Source data:
[start]

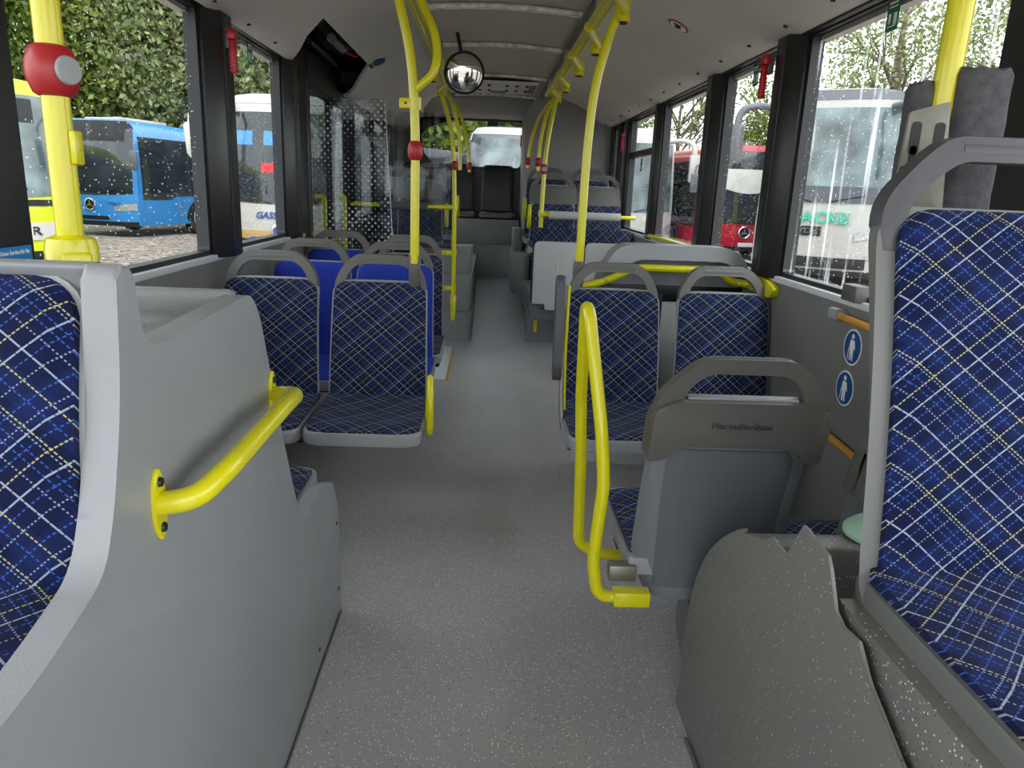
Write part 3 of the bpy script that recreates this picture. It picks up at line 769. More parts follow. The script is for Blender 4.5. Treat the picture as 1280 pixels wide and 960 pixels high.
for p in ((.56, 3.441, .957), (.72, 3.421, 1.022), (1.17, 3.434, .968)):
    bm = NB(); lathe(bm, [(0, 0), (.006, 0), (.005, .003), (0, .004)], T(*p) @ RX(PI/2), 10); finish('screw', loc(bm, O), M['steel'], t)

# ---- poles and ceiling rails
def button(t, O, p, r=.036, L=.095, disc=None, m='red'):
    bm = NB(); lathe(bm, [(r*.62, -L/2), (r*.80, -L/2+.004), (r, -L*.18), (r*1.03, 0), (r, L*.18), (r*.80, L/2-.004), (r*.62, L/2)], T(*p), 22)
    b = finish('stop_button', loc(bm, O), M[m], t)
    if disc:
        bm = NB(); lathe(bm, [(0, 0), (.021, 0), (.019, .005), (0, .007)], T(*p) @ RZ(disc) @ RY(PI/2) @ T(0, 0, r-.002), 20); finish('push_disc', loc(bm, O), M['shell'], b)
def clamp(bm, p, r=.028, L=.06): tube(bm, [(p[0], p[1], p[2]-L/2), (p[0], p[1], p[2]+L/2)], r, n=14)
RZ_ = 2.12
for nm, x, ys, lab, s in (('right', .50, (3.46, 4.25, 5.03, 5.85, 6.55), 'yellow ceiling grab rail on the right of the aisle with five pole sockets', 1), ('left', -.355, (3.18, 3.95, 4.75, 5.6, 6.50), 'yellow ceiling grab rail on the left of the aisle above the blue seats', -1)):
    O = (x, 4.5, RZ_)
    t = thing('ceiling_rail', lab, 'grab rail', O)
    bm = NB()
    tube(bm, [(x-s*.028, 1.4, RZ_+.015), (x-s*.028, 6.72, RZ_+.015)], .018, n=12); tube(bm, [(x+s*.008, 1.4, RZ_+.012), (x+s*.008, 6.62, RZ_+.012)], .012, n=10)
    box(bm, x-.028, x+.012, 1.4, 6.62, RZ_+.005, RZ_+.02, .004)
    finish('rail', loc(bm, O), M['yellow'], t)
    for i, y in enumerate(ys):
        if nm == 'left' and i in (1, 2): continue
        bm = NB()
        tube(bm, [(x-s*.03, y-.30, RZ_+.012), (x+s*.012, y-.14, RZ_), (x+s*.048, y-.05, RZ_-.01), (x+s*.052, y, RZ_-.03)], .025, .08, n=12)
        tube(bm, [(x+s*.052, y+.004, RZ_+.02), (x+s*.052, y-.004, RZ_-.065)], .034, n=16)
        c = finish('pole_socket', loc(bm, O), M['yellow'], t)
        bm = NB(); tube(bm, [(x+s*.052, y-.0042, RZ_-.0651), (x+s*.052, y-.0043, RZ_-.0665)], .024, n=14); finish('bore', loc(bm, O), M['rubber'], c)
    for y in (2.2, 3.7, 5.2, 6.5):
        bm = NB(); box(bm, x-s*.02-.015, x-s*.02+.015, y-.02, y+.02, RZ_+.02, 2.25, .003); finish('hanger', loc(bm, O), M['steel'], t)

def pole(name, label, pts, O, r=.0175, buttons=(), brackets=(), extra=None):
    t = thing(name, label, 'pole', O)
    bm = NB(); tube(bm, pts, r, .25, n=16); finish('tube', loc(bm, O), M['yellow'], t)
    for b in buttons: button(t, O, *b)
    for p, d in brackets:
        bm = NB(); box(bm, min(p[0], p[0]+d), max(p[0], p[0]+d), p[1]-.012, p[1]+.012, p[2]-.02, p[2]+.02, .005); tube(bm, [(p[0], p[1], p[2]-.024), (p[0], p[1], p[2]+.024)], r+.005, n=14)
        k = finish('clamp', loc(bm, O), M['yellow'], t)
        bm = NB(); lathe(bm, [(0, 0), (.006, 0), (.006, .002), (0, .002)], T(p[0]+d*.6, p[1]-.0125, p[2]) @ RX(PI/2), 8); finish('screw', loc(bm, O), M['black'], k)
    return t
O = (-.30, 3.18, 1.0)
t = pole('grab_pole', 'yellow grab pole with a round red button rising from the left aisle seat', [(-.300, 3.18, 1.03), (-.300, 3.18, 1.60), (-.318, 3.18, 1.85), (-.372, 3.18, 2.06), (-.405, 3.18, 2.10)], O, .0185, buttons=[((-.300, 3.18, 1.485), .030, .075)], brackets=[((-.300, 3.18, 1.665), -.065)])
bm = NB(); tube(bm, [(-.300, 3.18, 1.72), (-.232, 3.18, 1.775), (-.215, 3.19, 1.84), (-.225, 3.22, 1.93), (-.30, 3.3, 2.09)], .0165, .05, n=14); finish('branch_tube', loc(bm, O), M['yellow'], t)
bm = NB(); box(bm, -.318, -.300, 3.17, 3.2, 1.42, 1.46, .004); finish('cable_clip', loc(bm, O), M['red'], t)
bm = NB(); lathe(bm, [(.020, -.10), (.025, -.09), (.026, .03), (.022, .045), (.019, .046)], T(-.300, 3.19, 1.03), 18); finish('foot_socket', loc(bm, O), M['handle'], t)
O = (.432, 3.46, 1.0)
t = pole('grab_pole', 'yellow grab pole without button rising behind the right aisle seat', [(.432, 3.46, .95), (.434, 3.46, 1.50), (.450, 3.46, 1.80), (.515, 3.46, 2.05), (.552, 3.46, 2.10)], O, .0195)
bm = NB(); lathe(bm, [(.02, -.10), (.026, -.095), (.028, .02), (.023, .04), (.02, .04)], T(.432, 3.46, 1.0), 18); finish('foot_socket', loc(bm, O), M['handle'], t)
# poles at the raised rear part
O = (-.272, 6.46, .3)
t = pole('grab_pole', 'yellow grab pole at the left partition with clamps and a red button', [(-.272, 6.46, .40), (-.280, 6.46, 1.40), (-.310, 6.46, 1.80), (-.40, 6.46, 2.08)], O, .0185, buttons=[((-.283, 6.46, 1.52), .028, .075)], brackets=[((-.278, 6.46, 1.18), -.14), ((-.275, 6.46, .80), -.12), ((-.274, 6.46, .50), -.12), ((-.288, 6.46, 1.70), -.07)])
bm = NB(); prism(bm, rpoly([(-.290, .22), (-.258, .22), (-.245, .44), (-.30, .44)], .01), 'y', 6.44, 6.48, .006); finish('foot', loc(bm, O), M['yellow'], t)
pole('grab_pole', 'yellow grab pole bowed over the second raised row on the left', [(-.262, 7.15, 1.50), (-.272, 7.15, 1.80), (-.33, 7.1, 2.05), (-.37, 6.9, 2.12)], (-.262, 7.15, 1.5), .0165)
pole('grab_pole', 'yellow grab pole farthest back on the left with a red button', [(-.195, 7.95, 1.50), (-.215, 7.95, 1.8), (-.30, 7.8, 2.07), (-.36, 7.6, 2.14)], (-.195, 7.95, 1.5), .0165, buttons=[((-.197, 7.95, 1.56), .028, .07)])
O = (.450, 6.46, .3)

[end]

What is being asked: Each line of the material must be retyped exactly, except that images are omitted.

Task solution:
Write part 3 of the bpy script that recreates this picture. It picks up at line 769. More parts follow. The script is for Blender 4.5. Treat the picture as 1280 pixels wide and 960 pixels high.
for p in ((.56, 3.441, .957), (.72, 3.421, 1.022), (1.17, 3.434, .968)):
    bm = NB(); lathe(bm, [(0, 0), (.006, 0), (.005, .003), (0, .004)], T(*p) @ RX(PI/2), 10); finish('screw', loc(bm, O), M['steel'], t)

# ---- poles and ceiling rails
def button(t, O, p, r=.036, L=.095, disc=None, m='red'):
    bm = NB(); lathe(bm, [(r*.62, -L/2), (r*.80, -L/2+.004), (r, -L*.18), (r*1.03, 0), (r, L*.18), (r*.80, L/2-.004), (r*.62, L/2)], T(*p), 22)
    b = finish('stop_button', loc(bm, O), M[m], t)
    if disc:
        bm = NB(); lathe(bm, [(0, 0), (.021, 0), (.019, .005), (0, .007)], T(*p) @ RZ(disc) @ RY(PI/2) @ T(0, 0, r-.002), 20); finish('push_disc', loc(bm, O), M['shell'], b)
def clamp(bm, p, r=.028, L=.06): tube(bm, [(p[0], p[1], p[2]-L/2), (p[0], p[1], p[2]+L/2)], r, n=14)
RZ_ = 2.12
for nm, x, ys, lab, s in (('right', .50, (3.46, 4.25, 5.03, 5.85, 6.55), 'yellow ceiling grab rail on the right of the aisle with five pole sockets', 1), ('left', -.355, (3.18, 3.95, 4.75, 5.6, 6.50), 'yellow ceiling grab rail on the left of the aisle above the blue seats', -1)):
    O = (x, 4.5, RZ_)
    t = thing('ceiling_rail', lab, 'grab rail', O)
    bm = NB()
    tube(bm, [(x-s*.028, 1.4, RZ_+.015), (x-s*.028, 6.72, RZ_+.015)], .018, n=12); tube(bm, [(x+s*.008, 1.4, RZ_+.012), (x+s*.008, 6.62, RZ_+.012)], .012, n=10)
    box(bm, x-.028, x+.012, 1.4, 6.62, RZ_+.005, RZ_+.02, .004)
    finish('rail', loc(bm, O), M['yellow'], t)
    for i, y in enumerate(ys):
        if nm == 'left' and i in (1, 2): continue
        bm = NB()
        tube(bm, [(x-s*.03, y-.30, RZ_+.012), (x+s*.012, y-.14, RZ_), (x+s*.048, y-.05, RZ_-.01), (x+s*.052, y, RZ_-.03)], .025, .08, n=12)
        tube(bm, [(x+s*.052, y+.004, RZ_+.02), (x+s*.052, y-.004, RZ_-.065)], .034, n=16)
        c = finish('pole_socket', loc(bm, O), M['yellow'], t)
        bm = NB(); tube(bm, [(x+s*.052, y-.0042, RZ_-.0651), (x+s*.052, y-.0043, RZ_-.0665)], .024, n=14); finish('bore', loc(bm, O), M['rubber'], c)
    for y in (2.2, 3.7, 5.2, 6.5):
        bm = NB(); box(bm, x-s*.02-.015, x-s*.02+.015, y-.02, y+.02, RZ_+.02, 2.25, .003); finish('hanger', loc(bm, O), M['steel'], t)

def pole(name, label, pts, O, r=.0175, buttons=(), brackets=(), extra=None):
    t = thing(name, label, 'pole', O)
    bm = NB(); tube(bm, pts, r, .25, n=16); finish('tube', loc(bm, O), M['yellow'], t)
    for b in buttons: button(t, O, *b)
    for p, d in brackets:
        bm = NB(); box(bm, min(p[0], p[0]+d), max(p[0], p[0]+d), p[1]-.012, p[1]+.012, p[2]-.02, p[2]+.02, .005); tube(bm, [(p[0], p[1], p[2]-.024), (p[0], p[1], p[2]+.024)], r+.005, n=14)
        k = finish('clamp', loc(bm, O), M['yellow'], t)
        bm = NB(); lathe(bm, [(0, 0), (.006, 0), (.006, .002), (0, .002)], T(p[0]+d*.6, p[1]-.0125, p[2]) @ RX(PI/2), 8); finish('screw', loc(bm, O), M['black'], k)
    return t
O = (-.30, 3.18, 1.0)
t = pole('grab_pole', 'yellow grab pole with a round red button rising from the left aisle seat', [(-.300, 3.18, 1.03), (-.300, 3.18, 1.60), (-.318, 3.18, 1.85), (-.372, 3.18, 2.06), (-.405, 3.18, 2.10)], O, .0185, buttons=[((-.300, 3.18, 1.485), .030, .075)], brackets=[((-.300, 3.18, 1.665), -.065)])
bm = NB(); tube(bm, [(-.300, 3.18, 1.72), (-.232, 3.18, 1.775), (-.215, 3.19, 1.84), (-.225, 3.22, 1.93), (-.30, 3.3, 2.09)], .0165, .05, n=14); finish('branch_tube', loc(bm, O), M['yellow'], t)
bm = NB(); box(bm, -.318, -.300, 3.17, 3.2, 1.42, 1.46, .004); finish('cable_clip', loc(bm, O), M['red'], t)
bm = NB(); lathe(bm, [(.020, -.10), (.025, -.09), (.026, .03), (.022, .045), (.019, .046)], T(-.300, 3.19, 1.03), 18); finish('foot_socket', loc(bm, O), M['handle'], t)
O = (.432, 3.46, 1.0)
t = pole('grab_pole', 'yellow grab pole without button rising behind the right aisle seat', [(.432, 3.46, .95), (.434, 3.46, 1.50), (.450, 3.46, 1.80), (.515, 3.46, 2.05), (.552, 3.46, 2.10)], O, .0195)
bm = NB(); lathe(bm, [(.02, -.10), (.026, -.095), (.028, .02), (.023, .04), (.02, .04)], T(.432, 3.46, 1.0), 18); finish('foot_socket', loc(bm, O), M['handle'], t)
# poles at the raised rear part
O = (-.272, 6.46, .3)
t = pole('grab_pole', 'yellow grab pole at the left partition with clamps and a red button', [(-.272, 6.46, .40), (-.280, 6.46, 1.40), (-.310, 6.46, 1.80), (-.40, 6.46, 2.08)], O, .0185, buttons=[((-.283, 6.46, 1.52), .028, .075)], brackets=[((-.278, 6.46, 1.18), -.14), ((-.275, 6.46, .80), -.12), ((-.274, 6.46, .50), -.12), ((-.288, 6.46, 1.70), -.07)])
bm = NB(); prism(bm, rpoly([(-.290, .22), (-.258, .22), (-.245, .44), (-.30, .44)], .01), 'y', 6.44, 6.48, .006); finish('foot', loc(bm, O), M['yellow'], t)
pole('grab_pole', 'yellow grab pole bowed over the second raised row on the left', [(-.262, 7.15, 1.50), (-.272, 7.15, 1.80), (-.33, 7.1, 2.05), (-.37, 6.9, 2.12)], (-.262, 7.15, 1.5), .0165)
pole('grab_pole', 'yellow grab pole farthest back on the left with a red button', [(-.195, 7.95, 1.50), (-.215, 7.95, 1.8), (-.30, 7.8, 2.07), (-.36, 7.6, 2.14)], (-.195, 7.95, 1.5), .0165, buttons=[((-.197, 7.95, 1.56), .028, .07)])
O = (.450, 6.46, .3)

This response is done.